Mas o juiz marcou um impedimento.
─ Vendido! Bandido! Assassino!
Turumbamba na arquibancada.
[…]
─ Nem torcer a gente pode mais! Nunca vi! (MACHADO, 1993, p. 35)

Após o Corinthians marcar o segundo gol e findar a partida, as ruas da cidade foram tomadas pelos torcedores eufóricos pela vitória de seu time: “A alegria dos vitoriosos demandou a cidade. Berrando, assobiando e cantando” (MACHADO, 1993, p. 39).

A título de conclusão, reconhece-se que esses flashes urbanos ficcionais da Paulicéia no final da década de 1920 evidenciam a crescente popularização pela qual o futebol passava, como lazer para muitos, seja nos jogos dos garotos no Brás, seja no comportamento dos torcedores nas arquibancadas do estádio do Palestra Itália diante de um clássico reunindo dois clubes cada vez mais populares naquela época. Essas cenas da vida cotidiana, de Brás, Bexiga e Barra Funda, pautadas pelas trivialidades e pelo corriqueiro, fazem desfilar seus tipos humanos em meio a eventos hilários ou trágicos, em que o futebol aparece como um momento de lazer.

Referências

ANDRADE, Mário. Macunaíma (1928). São Paulo, Círculo do Livro, 1992.
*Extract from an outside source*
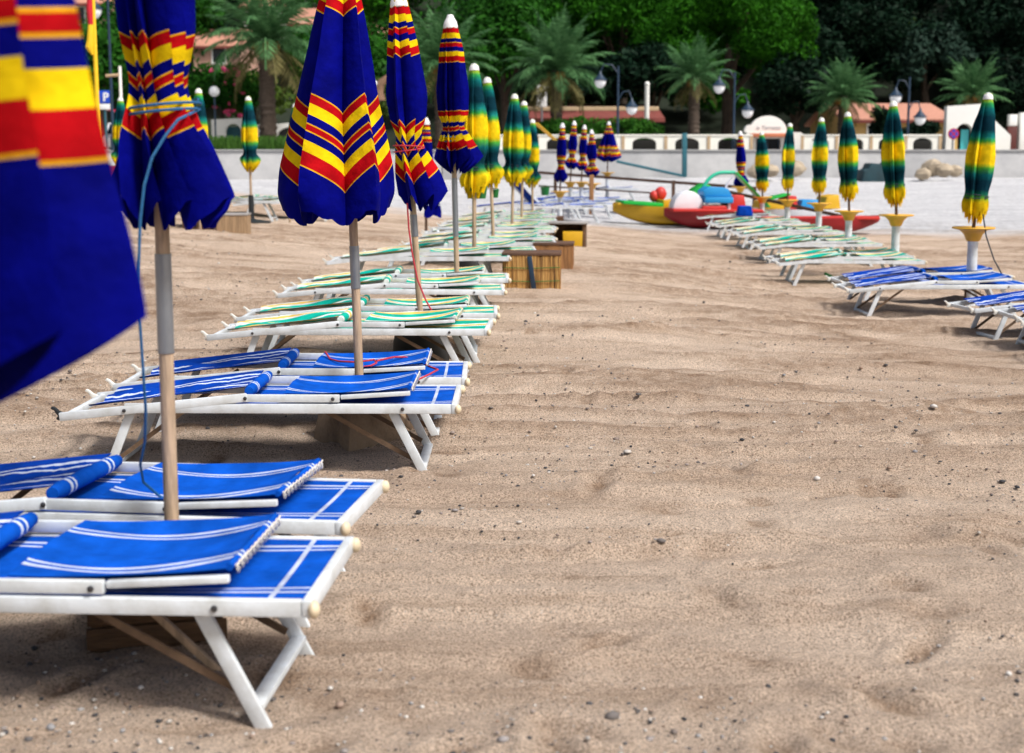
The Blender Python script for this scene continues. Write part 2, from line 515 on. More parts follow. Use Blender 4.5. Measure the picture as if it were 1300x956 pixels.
# ------------------------------------------------------------------ sand
def sand_mat():
    m, nt, b = nodes_of('beach sand and far gravel')
    N, L = nt.nodes.new, nt.links.new
    tc = N('ShaderNodeTexCoord')
    P = tc.outputs['Object']

    def noise(scale, detail=5, st=None, rough=.6):
        v = P
        if st:
            mp = N('ShaderNodeMapping'); mp.inputs['Scale'].default_value = st
            L(P, mp.inputs[0]); v = mp.outputs[0]
        n = N('ShaderNodeTexNoise'); n.inputs['Scale'].default_value = scale; n.inputs['Detail'].default_value = detail; n.inputs['Roughness'].default_value = rough
        L(v, n.inputs['Vector'])
        return n.outputs['Fac']

    def ramp(f, *st):
        r = N('ShaderNodeValToRGB'); cr = r.color_ramp
        cr.elements[0].position, cr.elements[0].color = st[0][0], (*st[0][1], 1)
        cr.elements[1].position, cr.elements[1].color = st[1][0], (*st[1][1], 1)
        for p, c in st[2:]:
            cr.elements.new(p).color = (*c, 1)
        L(f, r.inputs[0])
        return r.outputs[0]

    def mix(f, a, c, mode='MIX'):
        x = N('ShaderNodeMix'); x.data_type = 'RGBA'; x.blend_type = mode
        if isinstance(f, float): x.inputs[0].default_value = f
        else: L(f, x.inputs[0])
        L(a, x.inputs[6]); L(c, x.inputs[7])
        return x.outputs[2]
    # sand: large damp / dry patches, streaks along the rows, grains
    base = ramp(noise(.9, 6, (.5, 1.6, 1)), (.3, (.54, .405, .305)), (.68, (.76, .61, .485)))
    streak = ramp(noise(1., 5, (.45, 4.5, 1), .7), (.36, (.68, .62, .56)), (.5, (1, 1, 1)))
    c = mix(.55, base, streak, 'MULTIPLY')
    grain = ramp(noise(130, 3, None, .8), (.34, (.3, .26, .22)), (.5, (1, 1, 1)), (.68, (1.4, 1.4, 1.4)))
    c = mix(1., c, grain, 'MULTIPLY')
    vor = N('ShaderNodeTexVoronoi'); vor.inputs['Scale'].default_value = 60; vor.inputs['Randomness'].default_value = 1
    L(P, vor.inputs['Vector'])
    dots = ramp(vor.outputs['Distance'], (.13, (1, 1, 1)), (.2, (0, 0, 0)))
    few = ramp(noise(2.2, 5), (.42, (0, 0, 0)), (.6, (1, 1, 1)))
    dm = N('ShaderNodeMath'); dm.operation = 'MULTIPLY'; L(dots, dm.inputs[0]); L(few, dm.inputs[1])
    sp = N('ShaderNodeSeparateXYZ'); L(vor.outputs['Color'], sp.inputs[0])
    stone = ramp(sp.outputs[0], (0, (.1, .09, .085)), (.45, (.3, .26, .23)), (.85, (.62, .58, .54)))
    c = mix(dm.outputs[0], c, stone)
    # gravel farther up the beach
    gv = ramp(noise(7, 6, None, .75), (.3, (.44, .44, .455)), (.65, (.76, .76, .77)))
    gw = ramp(noise(.8, 3, (.4, 2, 1)), (.35, (.8, .8, .82)), (.65, (1, 1, 1)))
    gv = mix(1., gv, gw, 'MULTIPLY')
    sx = N('ShaderNodeSeparateXYZ'); L(P, sx.inputs[0])
    cx = N('ShaderNodeMath'); cx.operation = 'MULTIPLY_ADD'; cx.inputs[1].default_value = .62
    cl = N('ShaderNodeMath'); cl.operation = 'MINIMUM'; cl.inputs[1].default_value = 3.
    L(sx.outputs[0], cl.inputs[0]); L(cl.outputs[0], cx.inputs[0]); L(sx.outputs[1], cx.inputs[2])
    nn = N('ShaderNodeMath'); nn.operation = 'MULTIPLY_ADD'; nn.inputs[1].default_value = 7.
    L(noise(.5, 5, (.5, 1, 1)), nn.inputs[0]); L(cx.outputs[0], nn.inputs[2])
    mr = N('ShaderNodeMapRange'); mr.inputs[1].default_value = 34.2; mr.inputs[2].default_value = 36.5
    L(nn.outputs[0], mr.inputs[0])
    c = mix(mr.outputs[0], c, gv)
    at_ = N('ShaderNodeAttribute'); at_.attribute_name = 'scuff_shade'
    brk = N('ShaderNodeMath'); brk.operation = 'MULTIPLY'
    L(at_.outputs['Fac'], brk.inputs[0]); L(ramp(noise(9, 6, None, .75), (.35, (.15, .15, .15)), (.6, (1, 1, 1))), brk.inputs[1])
    damp_shade = N('ShaderNodeMix'); damp_shade.data_type = 'RGBA'; damp_shade.blend_type = 'MULTIPLY'  # tints damp scuffs and paints the ridges' shadows into the sand colour
    L(brk.outputs[0], damp_shade.inputs[0]); L(c, damp_shade.inputs[6]); damp_shade.inputs[7].default_value = (.5, .42, .35, 1)
    c = damp_shade.outputs[2]
    L(c, b.inputs['Base Color'])
    b.inputs['Roughness'].default_value = .92
    b.inputs['Specular IOR Level'].default_value = .15
    b1 = N('ShaderNodeBump'); b1.inputs['Strength'].default_value = 1.; b1.inputs['Distance'].default_value = .045
    L(noise(34, 6, None, .72), b1.inputs['Height'])
    b2 = N('ShaderNodeBump'); b2.inputs['Strength'].default_value = .6; b2.inputs['Distance'].default_value = .01
    L(noise(170, 3, None, .7), b2.inputs['Height']); L(b1.outputs[0], b2.inputs['Normal'])
    L(b2.outputs[0], b.inputs['Normal'])
    return m


M['sand'] = sand_mat()


def relief(X, Y):
    h = (fbm(X * .6, Y * 1.5, 4, 3) - .5) * .035
    wb = fbm(X * .5 + 4, Y * .6, 3, 19)
    rid3 = 1 - np.abs(2 * fbm(X * .13 + 3, Y * 2.5 + wb * 1.1, 3, 63) - 1)
    h = h + np.clip(rid3 - .74, 0, 1) * .24 * sstep(4.5, 8, Y) * (.3 + .7 * sstep(.35, .6, fbm(X * .35, Y * .3, 2, 90)))
    h = h + (fbm(X * 9, Y * 9, 2, 93) - .5) * .012
    wob = fbm(X * .55, Y * .5, 3, 9) * 2.2
    rid = 1 - np.abs(2 * fbm(X * .16 + wob * .12, Y * 1.15 + wob * .55, 3, 21) - 1)
    h = h + np.clip(rid - .78, 0, 1) * .26 * sstep(3, 5, Y) * (.45 + .55 * fbm(X * .4, Y * .4, 2, 77))
    rid2 = 1 - np.abs(2 * fbm(X * .3 + 7, Y * 2.6 + wob * .5, 3, 41) - 1)
    h = h + np.clip(rid2 - .8, 0, 1) * .16
    h = h + (fbm(X * 5, Y * 6, 3, 5) - .5) * .022
    h = h + (fbm(X * 17, Y * 18, 3, 6) - .5) * .009
    return h


FEET = []
for k in range(260):
    y = 3.1 + (random.random() ** 1.5) * 11
    x = random.uniform(-.55, .55) * y * .9 + (.4 if random.random() < .6 else -.3)
    FEET.append((x, y, random.uniform(.04, .075), random.uniform(.08, .14), random.uniform(0, 3.14), random.choice((.007, .01, .016, .028))))


def make_ground():
    xs = np.concatenate([np.linspace(-90, -16, 24)[:-1], np.linspace(-16, -4.6, 70)[:-1], np.arange(-4.6, 6.0, .03), np.linspace(6, 18, 80)[1:], np.linspace(18, 90, 24)[1:]])
    ys = [-20, -8, -2, 1, 2.4]
    y = 2.6
    while y < 40:
        ys.append(y); y += .018 + max(0, y - 3) * .0052
    ys += list(np.linspace(y, 60, 40)) + [70, 90]
    ys = np.array(ys)
    X, Y = np.meshgrid(xs, ys)
    Z = zg(X, Y)
    SC = np.zeros_like(Z)
    wobs = fbm(X * .55, Y * .5, 3, 9) * 2.2
    rd = 1 - np.abs(2 * fbm(X * .16 + wobs * .12, Y * 1.15 + wobs * .55, 3, 21) - 1)
    wb = fbm(X * .5 + 4, Y * .6, 3, 19)
    rd3 = 1 - np.abs(2 * fbm(X * .13 + 3, Y * 2.5 + wb * 1.1, 3, 63) - 1)
    SC = np.maximum(np.clip((rd - .86) * 9, 0, 1), np.clip((rd3 - .84) * 9, 0, 1) * .9 * sstep(.35, .6, fbm(X * .35, Y * .3, 2, 90))) * .9 * sstep(5.5, 8, Y) * (1 - sstep(28, 36, Y))  # ridge mask: scuffed sand, with ridge shadow painted in as darker colour
    fade = 1 - sstep(16, 34, Y) * .5
    Z = Z + relief(X, Y) * fade
    for fx, fy, a, b_, an, d in FEET:
        dx, dy = X - fx, Y - fy
        mk_ = (np.abs(dx) < .4) & (np.abs(dy) < .4)
        if not mk_.any(): continue
        c_, s_ = math.cos(an), math.sin(an)
        u = (dx[mk_] * c_ + dy[mk_] * s_) / a; v = (-dx[mk_] * s_ + dy[mk_] * c_) / b_
        q = u * u + v * v
        SC[mk_] = np.maximum(SC[mk_], np.exp(-(np.maximum(q - .35, 0)) * 1.6) * min(1, d / .022))
        Z[mk_] += -d * np.exp(-q * 1.2) + d * .45 * np.exp(-((np.sqrt(q) - 1.7) ** 2) * 3)
    global GX, GY, GZ
    GX, GY, GZ = xs, ys, Z
    V = np.stack([X, Y, Z], -1).reshape(-1, 3)
    n, m = Z.shape
    i = np.arange(n - 1)[:, None] * m + np.arange(m - 1)[None, :]
    Fq = np.stack([i, i + 1, i + m + 1, i + m], -1).reshape(-1, 4)
    o = from_np('beach_sand', V, Fq, 'sand', smooth=True)
    at_ = o.data.attributes.new('scuff_shade', 'FLOAT', 'POINT'); at_.data.foreach_set('value', SC.ravel().astype(np.float32))
    tag(o, 'trodden beige beach sand with low ridges and pebbles turning to pale gravel', 'sand', kind='structure')


make_ground()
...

ANDRADE, Oswald de. Bungalow das rosas e dos pontapés (1024). In: PEDROSA, Milton. Gol de letra: o futebol na literatura brasileira. Rio de Janeiro: Ed. Gol, 1967, p. 123.
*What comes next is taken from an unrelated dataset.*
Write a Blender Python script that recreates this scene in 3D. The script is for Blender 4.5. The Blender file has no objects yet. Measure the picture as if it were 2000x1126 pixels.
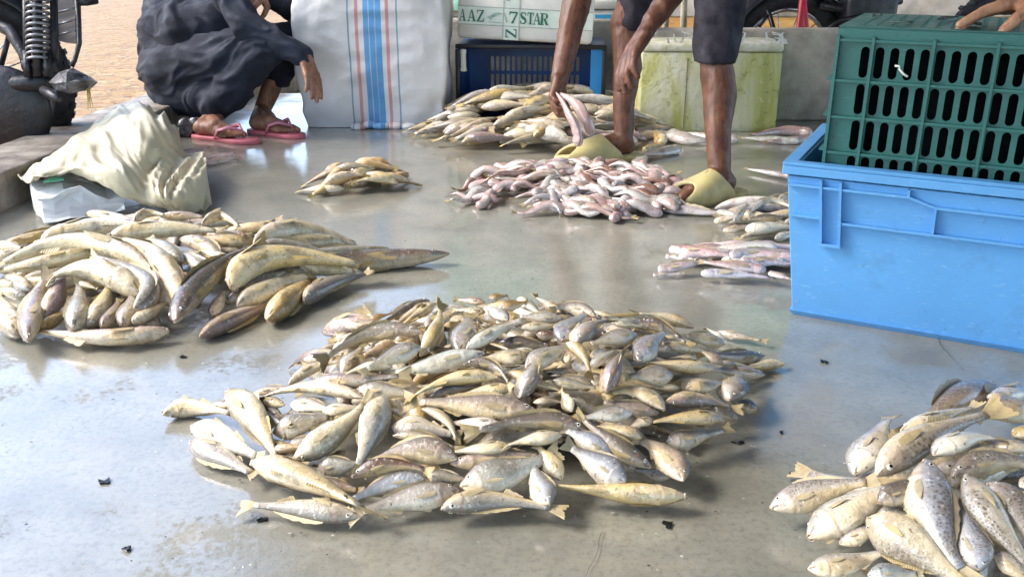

AULETE. Aleguá (verbete). Disponível em: http://www.aulete.com.br/alegu%C3%A1. Acesso em: 09 jul. 2020.

HOLLANDA, Bernardo Borges Buarque de. Ecos da Semana de Arte Moderna? A recepção ao futebol em São Paulo e o movimento modernista nas décadas de 1920 e 1930. In: CORNELSEN, Elcio; AUGUSTIN, Günther; SILVA, Silvio Ricardo da (orgs.). Futebol, linguagem, artes, cultura e lazer. Rio de Janeiro: Jaguatirica, 2015, p. 17-26.
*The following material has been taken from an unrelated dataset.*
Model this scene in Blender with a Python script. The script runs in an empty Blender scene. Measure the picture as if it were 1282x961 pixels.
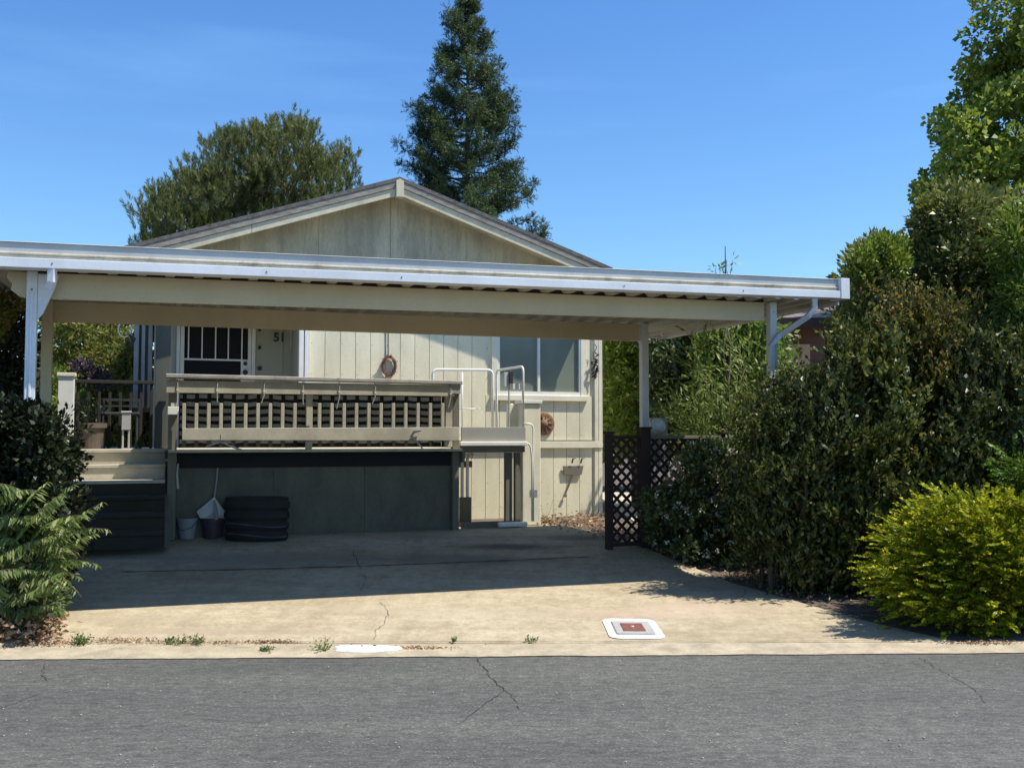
import bpy, math, random
import numpy as np
from mathutils import Vector, noise as mnoise
random.seed(7); rng=np.random.default_rng(11)
R=math.radians
F=1250.0; CX=641.0; CY=480.5; EYE=1.40
PHI=math.atan(64.5/F); TH=R(19.36)
C,S_=math.cos(TH),math.sin(TH)
scene=bpy.context.scene; col=scene.collection

# ------------------------------------------------------------------ frames
def W(s,t,z): return (s*C-t*S_, s*S_+t*C, z)
def ray(px,py):
    u=(px-CX)/F; v=(CY-py)/F
    return Vector((u, math.cos(PHI)-v*math.sin(PHI), math.sin(PHI)+v*math.cos(PHI)))
def pix(px,py,t):
    d=ray(px,py); k=t/(-d.x*S_+d.y*C); p=d*k
    return p.x*C+p.y*S_, p.z+EYE
def sx(px,t,py=545): return pix(px,py,t)[0]
def zy(px,py,t): return pix(px,py,t)[1]
def at(px,py,Y):
    d=ray(px,py); k=Y/d.y; return (d.x*k, Y, d.z*k+EYE)
def gz(X,Y):
    Yr=Y-.03*X
    f=min(max((Yr-6.66)/.9,0),1)*min(max((11.0-Yr)/1.6,0),1)
    ks=[(-1e9,0),(6.42,0),(6.66,.018),(9.1,.09),(11.2,.28),(1e9,.28)]
    for (a,za),(b,zb) in zip(ks,ks[1:]):
        if Yr<=b:
            z=za if za==zb else za+(zb-za)*(Yr-a)/(b-a); break
    return z-.013*max(-5,min(4,X))*f
def ground_at(px,py):
    d=ray(px,py); k=3
    for _ in range(60):
        z=gz(d.x*k,d.y*k); k=(z-EYE)/d.z
    return (d.x*k,d.y*k,gz(d.x*k,d.y*k))

# ------------------------------------------------------------------ materials
def nodes(name):
    m=bpy.data.materials.new(name); m.use_nodes=True
    nt=m.node_tree; return m,nt,nt.nodes['Principled BSDF']
def N(nt,t,**k):
    n=nt.nodes.new(t)
    for a,b in k.items(): setattr(n,a,b)
    return n
def ramp(nt,src,stops):
    r=N(nt,'ShaderNodeValToRGB'); e=r.color_ramp.elements
    while len(e)<len(stops): e.new(.5)
    for i,(p,c) in enumerate(stops):
        e[i].position=p; e[i].color=(*c,1) if len(c)==3 else c
    nt.links.new(src,r.inputs[0]); return r
def coords(nt,scale=(1,1,1)):
    tc=N(nt,'ShaderNodeNewGeometry'); mp=N(nt,'ShaderNodeMapping'); mp.inputs['Scale'].default_value=scale
    mp.inputs['Rotation'].default_value=(0,0,0)
    nt.links.new(tc.outputs['Position'],mp.inputs[0]); return mp.outputs[0]
def noise(nt,vec,scale,detail=5,rough=.6):
    n=N(nt,'ShaderNodeTexNoise'); n.inputs['Scale'].default_value=scale
    n.inputs['Detail'].default_value=detail; n.inputs['Roughness'].default_value=rough
    nt.links.new(vec,n.inputs['Vector']); return n.outputs[0]
def mix(nt,a,b,fac,mode='MIX'):
    m=N(nt,'ShaderNodeMix',data_type='RGBA',blend_type=mode)
    for s,v in ((6,a),(7,b),(0,fac)):
        if hasattr(v,'links') or hasattr(v,'is_output'): nt.links.new(v,m.inputs[s])
        else: m.inputs[s].default_value=(*v,1) if s else v
    return m.outputs[2]
def paint(name,c,rough=.6,var=.25,scale=3,stretch=(1,1,1),bump=.15,fine=60,metal=0,dirt=None):
    """paint or wood: slow blotches, fine grain and a light bump"""
    m,nt,p=nodes(name); v=coords(nt,stretch)
    a=noise(nt,v,scale,6); b=noise(nt,v,fine,3)
    dk=tuple(x*(1-var) for x in c); lt=tuple(min(1,x*(1+var*.45)) for x in c)
    r=ramp(nt,a,[(.3,dk),(.55,c),(.75,lt)])
    g=ramp(nt,b,[(.25,(1-var*.7,)*3),(.7,(1,1,1))])
    out=mix(nt,r.outputs[0],g.outputs[0],1.0,'MULTIPLY')
    if dirt:
        dn=noise(nt,v,scale*2.3,8,.7); dr=ramp(nt,dn,[(.52,(0,0,0)),(.72,(1,1,1))])
        mr=mix(nt,out,dirt,dr.outputs[0]); out=mr
    nt.links.new(out,p.inputs['Base Color'])
    p.inputs['Roughness'].default_value=rough; p.inputs['Metallic'].default_value=metal
    if bump:
        bp=N(nt,'ShaderNodeBump'); bp.inputs['Strength'].default_value=bump; bp.inputs['Distance'].default_value=.004
        nt.links.new(b,bp.inputs['Height']); nt.links.new(bp.outputs[0],p.inputs['Normal'])
    return m
def leafmat(name,c1,c2,c3=None,trans=.35,gloss=.25,big=1.2):
    m,nt,p=nodes(name); geo=N(nt,'ShaderNodeNewGeometry')
    ri=geo.outputs['Random Per Island']
    st=[(0,c1),(.6,c2)]+([(.97,c3)] if c3 else [])
    r=ramp(nt,ri,st)
    n=noise(nt,geo.outputs['Position'],big,3); g=ramp(nt,n,[(.3,(.55,.6,.55)),(.7,(1.15,1.12,1))])
    cc=mix(nt,r.outputs[0],g.outputs[0],1.0,'MULTIPLY')
    nt.links.new(cc,p.inputs['Base Color']); p.inputs['Roughness'].default_value=.42
    p.inputs['Specular IOR Level'].default_value=gloss
    tr=N(nt,'ShaderNodeBsdfTranslucent'); nt.links.new(cc,tr.inputs[0])
    ms=N(nt,'ShaderNodeMixShader'); ms.inputs[0].default_value=trans
    nt.links.new(p.outputs[0],ms.inputs[1]); nt.links.new(tr.outputs[0],ms.inputs[2])
    nt.links.new(ms.outputs[0],nt.nodes['Material Output'].inputs[0]); return m

M={}
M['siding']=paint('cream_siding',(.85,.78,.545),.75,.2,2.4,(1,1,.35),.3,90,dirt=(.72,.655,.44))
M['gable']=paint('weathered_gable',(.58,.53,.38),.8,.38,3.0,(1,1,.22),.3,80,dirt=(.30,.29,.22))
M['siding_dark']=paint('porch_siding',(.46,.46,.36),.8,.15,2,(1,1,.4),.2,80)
M['trim']=paint('cream_trim',(.84,.78,.58),.65,.16,4,(1,1,1),.15,90)
M['white']=paint('white_paint',(.84,.82,.74),.45,.10,5,(1,1,1),.08,80)
M['fascia']=paint('weathered_fascia',(.64,.575,.41),.75,.25,5,(1,1,1),.2,60,dirt=(.48,.42,.30))
M['whitemetal']=paint('white_enamel',(.74,.76,.78),.35,.12,2.5,(1,1,1),.04,70,dirt=(.60,.61,.60))
M['alu']=paint('dull_aluminium',(.56,.55,.52),.42,.18,2.0,(1,1,1),.05,60,metal=.25)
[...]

MACHADO, Antônio de Alcântara. Corinthians 2 x Palestra 1 (1927). In: RAMOS, Ricardo (org.). A palavra é… futebol. São Paulo: Scipione, 1993, p. 31- 39.

MACHADO, Antônio de Alcântara. Gaetaninho (1927). In: In: LIMA, João Gabriel de (org.). Livro Bravo! Literatura e Futebol. São Paulo: Ed. Abril, 2010, p. 27-29.